I have to admit, I used to have a good deal of respect for Nancy Grace until finding out that she's been harshly criticized for her practices while she was a prosecutor in Atlanta. That being said, however, we should be very concerned about a wrongful-death suit pending against her by the family of Melinda Duckett.
A federal judge has refused to dismiss a lawsuit that claims CNN's Nancy Grace pushed the mother of a missing toddler to suicide through aggressive questioning.
CNN and Grace argued the wrongful death lawsuit brought by Melinda Duckett's family would "severely chill" journalists' coverage of missing-persons cases. But U.S. District Judge William Terrell Hodges on Thursday denied their motion to dismiss the lawsuit.

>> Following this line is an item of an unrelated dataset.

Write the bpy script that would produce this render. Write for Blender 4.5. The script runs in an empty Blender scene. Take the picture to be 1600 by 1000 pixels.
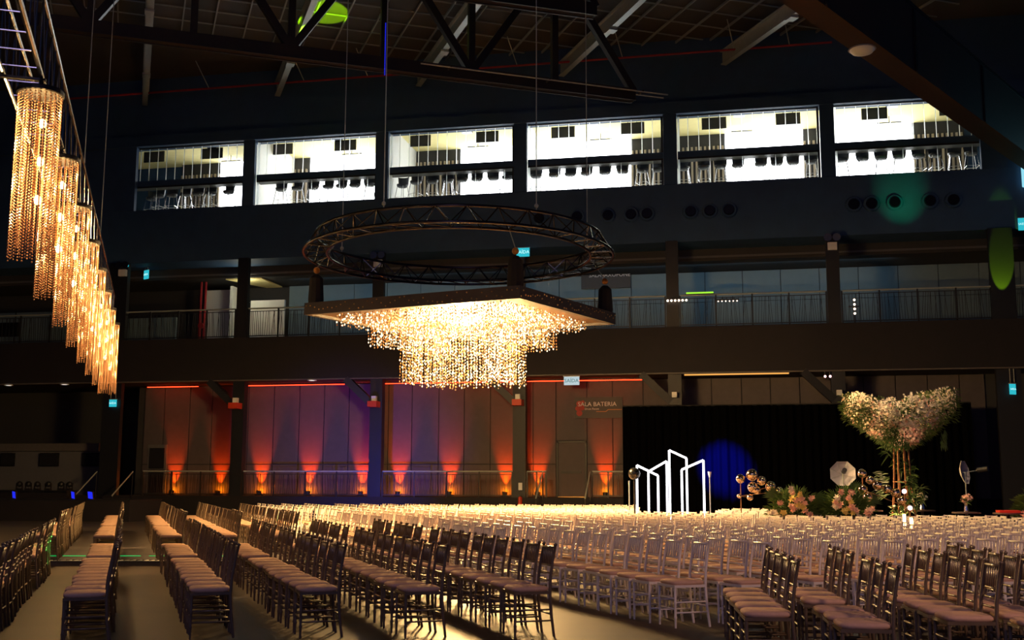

CNN was added to the suit because the family claims airing the interview after Duckett's death traumatized them. Let's be honest--the network displayed dreadful judgement in airing the interview so soon after her death. At the same time, if the family wins, it could have terrible consequences in the long run--and not just for missing-persons cases either.
From my perspective as a journalism major, it seems to me that the only reason this suit is going anywhere is because the Ducketts are private persons, and private persons have much more latitude to sue the media. That's because in looking at the family's complaint at The Smoking Gun, there's really nothing there.
The suit alleges that Grace intended all along to "verbally assault and harass" Duckett. Come on now ... has it occurred to anyone that maybe, just maybe, Grace and her producers found out about some inconsistencies in Duckett's story after they agreed to the interview? Any reporter who knows this and sits on it isn't doing his or her job. And besides, Duckett had the right to end the interview at any time.
Think about this, folks. What this suit would essentially say if the Ducketts won is that aggressive questioning causes someone to get fired or held up for well-deserved public ridicule, you're liable to get sued. time I checked, that's what we want to happen to wrongdoers--even if they're private persons.